Hace poco, en una conversación tranquila aquí en Juriquilla, una colega a quien admiro mucho me dijo algo que se me quedó grabado. Hablábamos de la violencia que atraviesa el país, y ella —una investigadora brillante, con años de trabajo académico— me confesó que prefería evitar cualquier texto, película o noticia sobre el tema.

“Ya tengo suficiente con el estrés del trabajo”, dijo. La entendí muy bien: las noticias en nuestro país no dan respiro. Cada semana circula un desfile de desgracias, donde incluso parece que cada lugar del territorio compite por ocupar el centro de atención con la peor tragedia.

Esa misma semana tuve una conversación similar con amistades en Culiacán, donde hace meses la violencia no ha cedido. Lejos de la burbuja, la violencia cotidiana no puede ser ignorada: es una cuestión de supervivencia. La gente sigue grupos y canales de WhatsApp que informan en tiempo real sobre balaceras, bloqueos o zonas peligrosas, y esa información les permite decidir por dónde no pasar, qué sector evitar, a qué plaza no acudir. Son decisiones que se toman para conservar la vida mientras se intenta sostener la rutina: ir al trabajo, llevar a las niñas y niños a la escuela, salvar la venta del día, pagar la nómina, cumplir con el pedido. Sin embargo, incluso en ciudades como Culiacán, donde la violencia forma parte del ritmo cotidiano, también existen burbujas de indiferencia y privilegio desde las que se elige no mirar, como si la realidad pudiera mantenerse a raya por la vía del aislamiento.

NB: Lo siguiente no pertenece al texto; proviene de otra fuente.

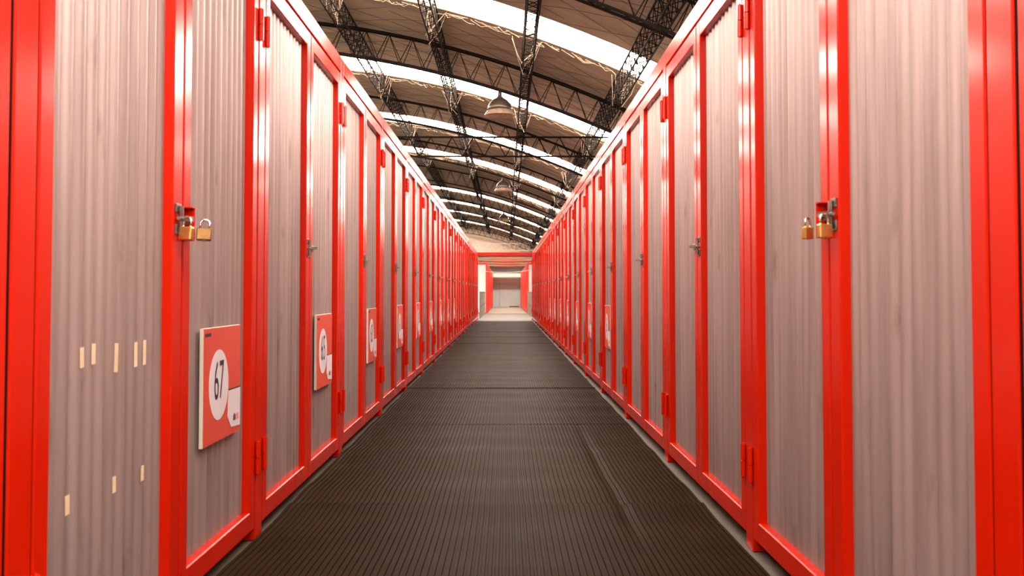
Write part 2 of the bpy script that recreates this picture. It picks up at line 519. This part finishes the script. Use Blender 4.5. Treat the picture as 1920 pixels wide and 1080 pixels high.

Desde hace tiempo me interesa entender por qué, ante un contexto tan crítico, algunos sostienen una postura activa y políticamente comprometida, mientras otros parecen moverse en una especie de letargo emocional. No es sólo de apatía; es un fenómeno más complejo, vinculado al desgaste, al hartazgo acumulado, pero también a un proceso más profundo de insensibilización. Esa distancia afectiva, que muchas veces es un mecanismo de defensa, termina siendo una barrera frente a la realidad. Se busca, quizá sin decirlo, una forma de silenciar la angustia, de seguir funcionando en medio del desorden. Pero esa desconexión no es neutra: debilita la posibilidad de construir respuestas colectivas frente a lo que nos lastima.

Bauman y Donskis describen con claridad lo que llaman ceguera moral: una retirada temporal de la sensibilidad que permite convivir con la violencia sin sentirla del todo. En algunas sociedades, esa distancia se justifica porque el horror parece lejano; en la nuestra ocurre incluso cuando la violencia es parte de la vida cotidiana. En ambos casos, la repetición desgasta. La información se acumula sin procesarse, y lo que antes provocaba indignación ahora apenas se percibe. La violencia sigue siendo irreal, “parece que no puede sucedernos, no nos ha sucedido, le sucede a otros”.

Lo más grave de esta insensibilidad no es sólo que nos duela menos, sino que nos aísla. Nos aleja de la posibilidad de reconocer que muchas de las violencias que enfrentamos no se resuelven desde lo individual. Son estructurales y, por tanto, exigen respuestas colectivas.

¿Cómo permanecer pendiente de actos monstruosos que suceden a nuestro alrededor sin que el horror nos paralice, sino que nos dé fuerza para actuar y organizarnos? No hay respuestas sencillas.